На смену всеобщему, отвлеченному, безличному «познающему субъекту» приходит живая личность. Шестов идет на это смело, безусловно и на редкость последовательно. В этом смысле большего «экзистенциалиста» трудно себе представить. Ломается само взаимоотношение субъект — объект, это жестко-неизменное прокрустово ложе всех сиcтем рационализма. Чтобы верно разобраться в этом, нужно подчеркнуть: «субъект», согласно гносеологии рационализма, не только не есть живая единичная неповторимая личность, но он не есть хотя бы и личность в ее лишь познающей функции. Всеобще-обязательная природа объективных истин и от субъекта требует черт всеобщности; достигается же это как раз через отречение от собственной личности, от «особенности». Таким образом, субъект зависит от объекта. Но и объект без субъекта не был бы тем, что он есть: ведь только отрешившийся от личности субъект может создать понятие об объективности. В корне фальшиво поэтому представление, согласно которому объективность — условие независимости от субъекта; она — условие оторванности от личности, от жизни, от живой действительности, это правда; но с познающим субъектом объект повязан обоюдно по рукам и ногам. Они поодиночке немыслимы и беспомощны, друг в друге необходимо нуждаются, друг от друга неотторжимы, точно сиамские близнецы.— Шестов посягает на это трогательное двуединство.

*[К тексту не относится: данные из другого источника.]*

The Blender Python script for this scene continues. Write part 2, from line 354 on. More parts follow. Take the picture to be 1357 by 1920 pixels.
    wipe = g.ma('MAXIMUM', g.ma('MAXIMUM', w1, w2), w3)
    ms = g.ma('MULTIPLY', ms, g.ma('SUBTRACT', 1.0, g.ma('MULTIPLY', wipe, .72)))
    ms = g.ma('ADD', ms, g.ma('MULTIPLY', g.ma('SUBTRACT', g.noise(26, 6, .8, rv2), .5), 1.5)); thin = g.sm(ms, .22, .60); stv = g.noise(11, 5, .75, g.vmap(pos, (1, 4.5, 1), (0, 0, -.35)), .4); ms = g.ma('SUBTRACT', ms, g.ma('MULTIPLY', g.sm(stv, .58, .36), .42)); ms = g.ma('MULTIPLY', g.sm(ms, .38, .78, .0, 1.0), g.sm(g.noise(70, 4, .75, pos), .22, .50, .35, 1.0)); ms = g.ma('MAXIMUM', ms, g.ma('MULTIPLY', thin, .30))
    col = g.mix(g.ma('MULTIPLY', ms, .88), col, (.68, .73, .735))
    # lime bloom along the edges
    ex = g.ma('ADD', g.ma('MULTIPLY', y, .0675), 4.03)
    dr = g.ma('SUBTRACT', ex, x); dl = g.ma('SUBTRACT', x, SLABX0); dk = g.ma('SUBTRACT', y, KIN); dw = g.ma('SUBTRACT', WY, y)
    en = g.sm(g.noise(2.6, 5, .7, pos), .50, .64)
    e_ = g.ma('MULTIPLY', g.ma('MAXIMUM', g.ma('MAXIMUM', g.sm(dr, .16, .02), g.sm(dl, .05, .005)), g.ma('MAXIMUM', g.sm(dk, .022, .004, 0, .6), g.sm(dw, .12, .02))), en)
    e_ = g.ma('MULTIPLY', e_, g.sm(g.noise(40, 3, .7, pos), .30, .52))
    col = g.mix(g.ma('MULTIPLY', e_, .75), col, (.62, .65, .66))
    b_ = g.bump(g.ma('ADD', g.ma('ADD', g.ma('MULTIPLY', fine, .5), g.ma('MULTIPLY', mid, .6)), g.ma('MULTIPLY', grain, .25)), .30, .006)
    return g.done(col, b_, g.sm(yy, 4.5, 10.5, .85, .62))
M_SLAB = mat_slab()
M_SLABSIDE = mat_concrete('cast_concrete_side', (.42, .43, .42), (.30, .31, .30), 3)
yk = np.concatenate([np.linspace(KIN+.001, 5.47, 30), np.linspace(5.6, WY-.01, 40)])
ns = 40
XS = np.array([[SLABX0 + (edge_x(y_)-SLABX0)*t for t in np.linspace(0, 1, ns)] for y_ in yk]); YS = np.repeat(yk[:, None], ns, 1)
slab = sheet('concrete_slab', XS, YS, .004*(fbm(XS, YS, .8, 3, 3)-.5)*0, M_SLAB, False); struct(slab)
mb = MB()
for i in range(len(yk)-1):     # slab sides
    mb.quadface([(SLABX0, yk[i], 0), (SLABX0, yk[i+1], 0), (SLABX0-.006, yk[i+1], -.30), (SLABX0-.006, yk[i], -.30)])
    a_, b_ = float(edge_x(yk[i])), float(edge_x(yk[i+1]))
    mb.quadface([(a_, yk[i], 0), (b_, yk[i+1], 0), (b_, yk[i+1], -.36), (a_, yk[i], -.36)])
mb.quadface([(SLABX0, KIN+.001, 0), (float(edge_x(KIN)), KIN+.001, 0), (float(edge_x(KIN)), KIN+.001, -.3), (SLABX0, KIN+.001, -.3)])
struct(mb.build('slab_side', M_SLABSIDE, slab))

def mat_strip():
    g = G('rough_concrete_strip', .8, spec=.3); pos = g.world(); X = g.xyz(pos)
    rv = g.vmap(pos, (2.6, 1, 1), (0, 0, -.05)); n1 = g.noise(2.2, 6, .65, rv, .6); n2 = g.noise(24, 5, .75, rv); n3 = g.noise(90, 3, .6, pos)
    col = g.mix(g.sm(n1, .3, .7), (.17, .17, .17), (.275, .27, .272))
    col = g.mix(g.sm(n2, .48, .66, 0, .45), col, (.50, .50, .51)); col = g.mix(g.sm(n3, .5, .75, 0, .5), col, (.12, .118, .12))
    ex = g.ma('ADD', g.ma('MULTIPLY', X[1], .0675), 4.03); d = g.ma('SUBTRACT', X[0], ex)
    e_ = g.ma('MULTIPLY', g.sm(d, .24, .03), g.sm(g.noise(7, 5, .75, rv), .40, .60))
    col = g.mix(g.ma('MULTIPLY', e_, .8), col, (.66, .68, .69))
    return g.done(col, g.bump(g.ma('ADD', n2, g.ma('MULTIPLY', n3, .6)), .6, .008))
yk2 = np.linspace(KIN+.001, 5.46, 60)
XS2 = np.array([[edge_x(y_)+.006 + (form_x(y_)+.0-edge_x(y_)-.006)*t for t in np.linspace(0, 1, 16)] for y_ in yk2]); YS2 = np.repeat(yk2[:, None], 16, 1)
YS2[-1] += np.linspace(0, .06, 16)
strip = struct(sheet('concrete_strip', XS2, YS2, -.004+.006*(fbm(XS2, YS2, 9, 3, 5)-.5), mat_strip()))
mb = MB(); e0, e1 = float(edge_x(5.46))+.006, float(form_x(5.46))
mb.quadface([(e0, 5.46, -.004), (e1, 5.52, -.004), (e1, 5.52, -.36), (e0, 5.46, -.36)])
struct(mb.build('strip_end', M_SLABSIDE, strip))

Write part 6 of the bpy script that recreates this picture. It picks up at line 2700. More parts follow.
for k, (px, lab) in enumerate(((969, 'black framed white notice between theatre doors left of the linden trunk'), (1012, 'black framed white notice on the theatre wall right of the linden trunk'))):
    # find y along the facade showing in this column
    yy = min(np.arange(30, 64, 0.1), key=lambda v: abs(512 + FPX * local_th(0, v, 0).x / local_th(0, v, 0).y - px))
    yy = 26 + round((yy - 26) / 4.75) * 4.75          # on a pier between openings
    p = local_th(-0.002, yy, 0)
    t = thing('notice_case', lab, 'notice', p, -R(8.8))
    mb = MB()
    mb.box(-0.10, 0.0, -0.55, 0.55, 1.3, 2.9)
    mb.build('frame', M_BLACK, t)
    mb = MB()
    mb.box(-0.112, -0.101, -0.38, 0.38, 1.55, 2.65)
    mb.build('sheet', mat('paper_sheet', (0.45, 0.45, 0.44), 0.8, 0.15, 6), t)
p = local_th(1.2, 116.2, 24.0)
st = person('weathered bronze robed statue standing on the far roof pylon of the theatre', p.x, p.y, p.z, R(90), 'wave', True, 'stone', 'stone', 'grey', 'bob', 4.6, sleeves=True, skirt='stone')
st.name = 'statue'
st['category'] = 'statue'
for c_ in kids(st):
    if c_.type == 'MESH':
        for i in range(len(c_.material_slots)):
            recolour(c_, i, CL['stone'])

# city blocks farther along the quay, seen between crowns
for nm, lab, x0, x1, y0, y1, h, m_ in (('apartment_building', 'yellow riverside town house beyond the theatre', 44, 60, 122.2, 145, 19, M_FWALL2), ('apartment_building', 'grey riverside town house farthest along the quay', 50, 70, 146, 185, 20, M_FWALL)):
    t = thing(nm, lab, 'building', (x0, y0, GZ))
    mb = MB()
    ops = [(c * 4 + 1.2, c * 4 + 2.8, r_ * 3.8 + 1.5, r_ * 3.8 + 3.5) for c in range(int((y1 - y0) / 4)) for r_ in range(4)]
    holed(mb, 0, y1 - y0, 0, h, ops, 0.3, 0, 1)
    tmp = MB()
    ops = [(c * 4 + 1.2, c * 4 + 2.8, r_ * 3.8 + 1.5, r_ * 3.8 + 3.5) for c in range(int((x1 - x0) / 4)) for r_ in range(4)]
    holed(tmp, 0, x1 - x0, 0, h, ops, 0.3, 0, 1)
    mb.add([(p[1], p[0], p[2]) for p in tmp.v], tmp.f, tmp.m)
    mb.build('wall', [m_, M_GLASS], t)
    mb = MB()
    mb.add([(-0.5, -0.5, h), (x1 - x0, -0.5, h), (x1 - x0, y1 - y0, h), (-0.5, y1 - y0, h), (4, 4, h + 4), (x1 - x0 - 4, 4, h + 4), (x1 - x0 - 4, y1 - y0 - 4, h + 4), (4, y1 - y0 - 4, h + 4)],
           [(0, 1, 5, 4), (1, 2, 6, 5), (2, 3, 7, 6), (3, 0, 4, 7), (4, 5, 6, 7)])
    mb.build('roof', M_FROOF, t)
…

«И вот, если спросить «единственно» мыслящего (т. е. не знающего и не боящегося теории) человека: где «истинное бытие» — в том ли ободранном мире, который ему предлагает философия и который она называет независимым от познающего субъекта, или в том, где, хотя бы и при его собственном участии, есть и звуки, и краски, и формы и т. д.— он, конечно, не колеблясь бы признал, что сущность мира оттого, что в его созидании ему самому дано играть творческую роль, нисколько не страдает, но что если бы «предметы» познания существовали независимо и от него и от кого бы то ни было, но оказались бы такими, какими их изображает философское «воззрение»,— то ни от «истины», ни от «сущности» ничего бы не осталось. А если это так, то, стало быть, теория познания, которая хочет быть как можно меньше теорией и проникнуть в «бытие», состоит не в том, чтоб спасать или оправдывать независимость того, что она именует «das Ansichseiende» бытия в себе, т. е. ободранного мира, а чтоб принять и научиться видеть сущность бытия в том мире, который хоть и зависит или даже именно потому, что зависит от субъекта (т. е. от живого существа), имеет все то, за что его стоит любить и ценить. Истинно сущее определяется в терминах истинно важного и истинно ценного» /240/.